KANSAS CITY, Mo — United Soccer Coaches announced Thursday that former U.S. women’s national team coach Jill Ellis has been selected for the Women’s Soccer Award of Excellence, sponsored by Women and Girls in Soccer.

Ellis will be honored at the Coaches of Women’s Soccer Breakfast at the United Soccer Coaches Convention in Baltimore Jan. 18.

Established in 1999, the Women’s Soccer Award of Excellence is presented each year in recognition of those who have brought honor and distinction to women’s soccer. WAGS has supplied sponsorship funds for this award to be used in the promotion of the women’s game through various charitable programs for women and girls in soccer.

“Jill Ellis is a very deserving recipient of the Women’s Award of Excellence,” United Soccer Coaches president Jeff Farnsworth said. “She has dedicated herself to promoting and advocating for the women’s game. She has been successful at every level and has always carried herself with honor and dignity. We are thankful for Jill’s leadership, courage and commitment to soccer in the United States.”

The winningest coach in U.S. Soccer history, Ellis guided the USWNT to a 106-7-19 record during her tenure and won back-to-back World Cup titles in 2015 and 2019. She is the only coach to win two Women’s World Cups and one of only two coaches in history to win two World Cups.

Ellis went undefeated in World Cup qualifying and World Cup games, leading the team to a 23-0-1 mark, including 13-0-1 in World Cup play. The USWNT recorded shutouts in 83 of her 132 career games coached and averaged 3.1 goals per game while conceding just 0.5 per game.
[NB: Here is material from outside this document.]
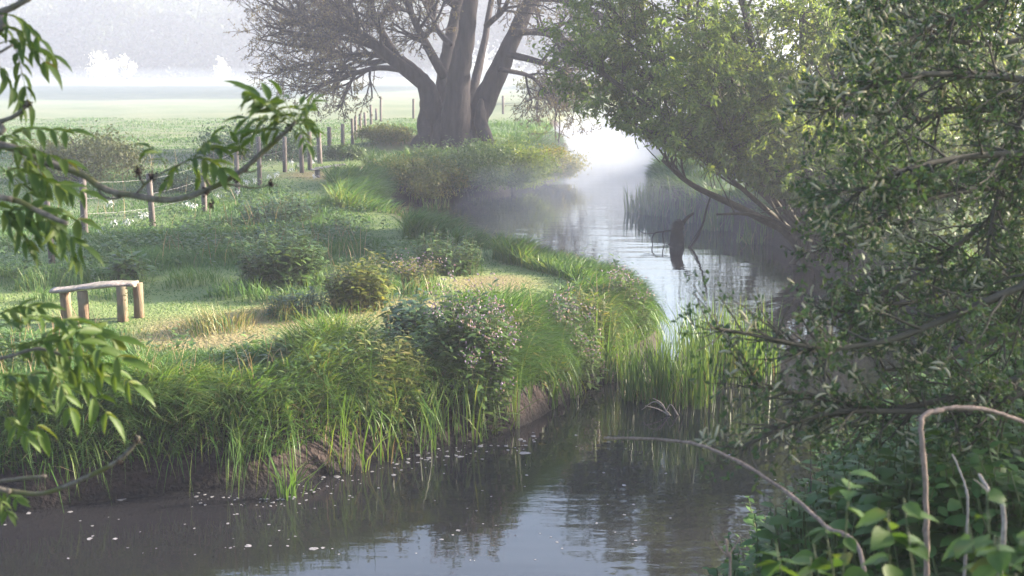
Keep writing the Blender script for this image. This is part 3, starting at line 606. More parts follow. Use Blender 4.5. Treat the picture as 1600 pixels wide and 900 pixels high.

She closed her career on a 17-game winning streak, the longest in her career, and lost consecutive games just once. She won eight tournament championships during her tenure.

Before joining the USWNT staff, Ellis was head coach at UCLA from 1999-2010, directing the the Bruins to eight Final Fours, three championship game appearances and seven Pac-10 titles. She compiled a 229-45-14 mark in 12 years at UCLA and a 248-63-14 career record in 14 seasons as a college head coach.